Jevon has already beaten me to it with a post at Startup North, but I wanted to mention Idee Inc.’s new iPhone app, which I got a sneak peek at earlier tonight — it is seriously cool. It doesn’t take a lot to explain it: you take a photo of a CD cover (or record album cover, if you still have any of those) with your phone, and then click a single button to submit it to TinEye, the image-recognition engine that Idee recently released into the wild. Within seconds, you are taken to the listing for that album at iTunes, where you can listen to and/or buy tracks. Pretty slick.
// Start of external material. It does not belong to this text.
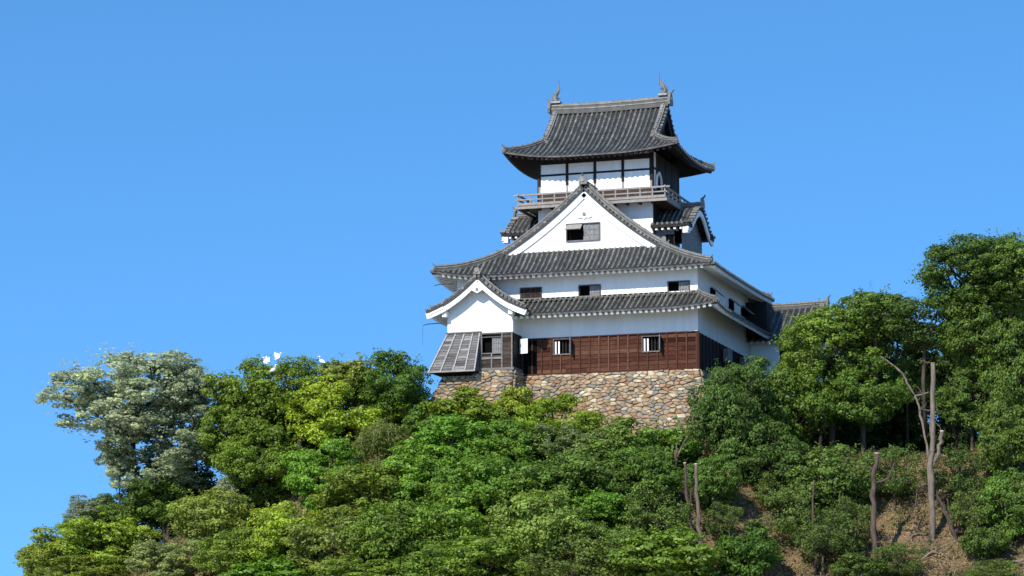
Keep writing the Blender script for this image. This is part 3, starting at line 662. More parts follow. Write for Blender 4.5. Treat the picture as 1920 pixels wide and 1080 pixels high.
# flared stone-dropping chute
q = MB(); TL, TR, BL, BR = (-W-.02,BYF-.02,3.0), (-15.27,BYF-.02,3.0), (-18.85,-2.85,.16), (-15.3,-2.85,.16)
BLb = (-18.85,.3,.16); TLb = (-W-.02,.3,3.0)
n = 15
for i in range(n):
    for A0, A1, B0, B1 in ((TL,TR,BL,BR),(TLb,TL,BLb,BL)):
        def L_(P, Q, t): return Vector(P).lerp(Vector(Q), t)
        t0, t1 = i/n, (i+1)/n; nrm = (Vector(A1)-Vector(A0)).cross(Vector(B0)-Vector(A0)).normalized()
        nrm = -nrm if (nrm.y > 0.2 or nrm.x > 0.2) else nrm
        p0, p1, p2, p3 = L_(A0,B0,t1), L_(A1,B1,t1), L_(A1,B1,t0), L_(A0,B0,t0); k = 4
        for j in range(k):
            a, c = p0.lerp(p1, j/k), p0.lerp(p1, (j+1)/k); e, g_ = p3.lerp(p2, j/k), p3.lerp(p2, (j+1)/k)
            q.add([a+nrm*.04, c+nrm*.04, g_+nrm*.01, e+nrm*.01, a, c], [(0,1,2,3),(5,4,0,1)][:1]+[(4,5,1,0)], min(1,max(0,rnd.gauss(.42,.16))))
q.add([TR, BR, (-15.3,BYF+.0,.16), (-15.27,BYF+.0,3.0)], [(0,1,2,3)], .2)
chute = part(q, 'board_chute', M['grey_board'], label='flared grey board chute at the foot of the bay')
for t in (.02,.27,.53,.78,.985):
    a, c = Vector(TL).lerp(Vector(TR), t), Vector(BL).lerp(Vector(BR), t); q = MB(); q.bar(a+Vector((0,-.06,0)), c+Vector((0,-.06,0)), .09, .07, up=(0,-1,.3), val=.95); part(q, 'batten', M['grey_board'], chute)
q = MB(); q.bar(Vector(TL)+Vector((-.05,-.07,.03)), Vector(TR)+Vector((.08,-.07,.03)), .12, .10, val=.25); q.bar(Vector(BL)+Vector((-.02,-.04,0)), Vector(BR)+Vector((.0,-.04,0)), .1, .09, val=.9)
part(q, 'chute_rail', M['grey_board'], chute)
q = MB(); q.add([BL, BR, (-15.3,-1.0,-.06), (-17.9,-1.0,-.06), BLb, (-17.8,.3,-.06)], [(0,3,2,1),(0,4,5,3)]); q.box(-17.9,-15.25,BYF+.06,BYF+.2,-.05,.4); part(q, 'chute_underside', M['dark_wood'], chute)
for x, y, z in ((-18.95,-2.4,3.72),(-18.55,-1.3,6.75)):
    q = MB(); q.tube([(x+1.0,y,z+.02),(x,y,z),(x-.45,y,z-.08)], [.05,.04,.025], 6); part(q, 'drain_spout', M['iron'])
q = MB(); q.tube([(-19.4,-2.4,3.66),(-19.42,-2.4,2.2)], [.012,.012], 4); part(q, 'hanging_chain', M['iron'])

# ================================================================== stone walls
def clip(poly, px, py, nx_, ny_):
    out = []
    for i in range(len(poly)):
        a, b = poly[i], poly[(i+1)%len(poly)]; da = (a[0]-px)*nx_+(a[1]-py)*ny_; db = (b[0]-px)*nx_+(b[1]-py)*ny_
        if da <= 0: out.append(a)
        if (da < 0) != (db < 0): t = da/(da-db); out.append((a[0]+(b[0]-a[0])*t, a[1]+(b[1]-a[1])*t))
    return out
def stones(mb, back, P, w, h, sx=.40, sy=.215, nrm=(0,-1,0), relief=.125, top=True):
    """field stones: P(u,v) maps the face (v down from the top) to space"""
    N_ = Vector(nrm).normalized(); k = 12
    back.add([tuple(Vector(P(w*i/k, h*j/k))+N_*.02) for j in range(k+1) for i in range(k+1)], [(j*(k+1)+i, (j+1)*(k+1)+i, (j+1)*(k+1)+i+1, j*(k+1)+i+1) for j in range(k) for i in range(k)])
    C = []; rows = int(h/sy)+2
    for j in range(rows):
        hh = sy; n = max(1, int(w/sx))
        for i in range(n+2):
            C.append(((i-.5+.5*(j%2)+rnd.uniform(-.45,.45))*sx*w/(n*sx), (j+.5+rnd.uniform(-.45,.45))*hh))
    C = [c for c in C if not rnd.random() < .17]
    A = np.array(C); k2 = sy/sx
    for i, c in enumerate(C):
        if not (-.05 < c[0] < w+.05 and 0 < c[1] < h+.2): continue
        d = np.hypot((A[:,0]-c[0])*k2, A[:,1]-c[1]); idx = np.argsort(d)[1:15]
        poly = [(c[0]-sx*1.1, c[1]-sy*1.1), (c[0]+sx*1.1, c[1]-sy*1.1), (c[0]+sx*1.1, c[1]+sy*1.1), (c[0]-sx*1.1, c[1]+sy*1.1)]
        for q in idx:
            ox, oy = C[q]; mx, my = (c[0]+ox)/2, (c[1]+oy)/2; poly = clip(poly, mx, my, (ox-c[0])*k2*k2, oy-c[1])
            if len(poly) < 3: break
        for args in ((0,0,-1,0),(w,0,1,0),(0,0,0,-1)):
            if len(poly) >= 3: poly = clip(poly, *args)
        if len(poly) < 3: continue
        # subdivide edges and round the corners
        pts = []
        for a, b in zip(poly, poly[1:]+poly[:1]): pts += [(a[0]*.86+b[0]*.14, a[1]*.86+b[1]*.14), (a[0]*.14+b[0]*.86, a[1]*.14+b[1]*.86)]
        cx = sum(p[0] for p in pts)/len(pts); cy = sum(p[1] for p in pts)/len(pts); n = len(pts)
        r0 = relief*rnd.uniform(.5,1.25); tu, tv = rnd.uniform(-.22,.22), rnd.uniform(-.2,.35)
        v = []
        for s_, dpt in ((.98,.0),(.945,.6),(.74,1.0)):
            for a, b in pts:
                x_, y_ = cx+(a-cx)*s_, cy+(b-cy)*s_; e = r0*dpt+((x_-cx)*tu+(y_-cy)*tv)*dpt+rnd.uniform(-.012,.012)*dpt
                v.append(Vector(P(x_, max(0, y_)))+N_*(e+.02))
        v.append(Vector(P(cx, max(0,cy)))+N_*(r0*1.08+.02)); f = []
        for L_ in range(2): f += [(L_*n+q, L_*n+(q+1)%n, (L_+1)*n+(q+1)%n, (L_+1)*n+q) for q in range(n)]
        f += [(2*n+q, 2*n+(q+1)%n, 3*n) for q in range(n)]
        val = rnd.choice((rnd.uniform(0,.14), rnd.uniform(.14,.5), rnd.uniform(.2,.5), rnd.uniform(.35,.5), rnd.uniform(.5,.78), rnd.uniform(.8,1)))
        if top and c[1] < sy*1.1: val = rnd.choice((rnd.uniform(.3,.5), rnd.uniform(.8,1), rnd.uniform(.12,.3)))
        mb.add(v, f, val)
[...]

The first thing that TinEye reminded me of was Shazam, the music-finding app that almost instantly recognizes songs that are playing on the radio or the stereo when you hold the iPhone up to a speaker. I’ve shown that app to several people — non-geeks — and each time their jaw dropped open in amazement that such a magical thing was possible. Just seeing it made them want to get an iPhone so that they could use it just for that app alone. I think the TinEye music search is another example of an app that could potentially spark that kind of reaction. It’s just so simple.
Interesting stuff from a great Toronto-based company. I can hardly wait to see what else CEO Leila Boujnane and the Idee gang come up with. Leila said the iPhone app should be submitted to Apple later this week, and should be ready to download soon afterwards.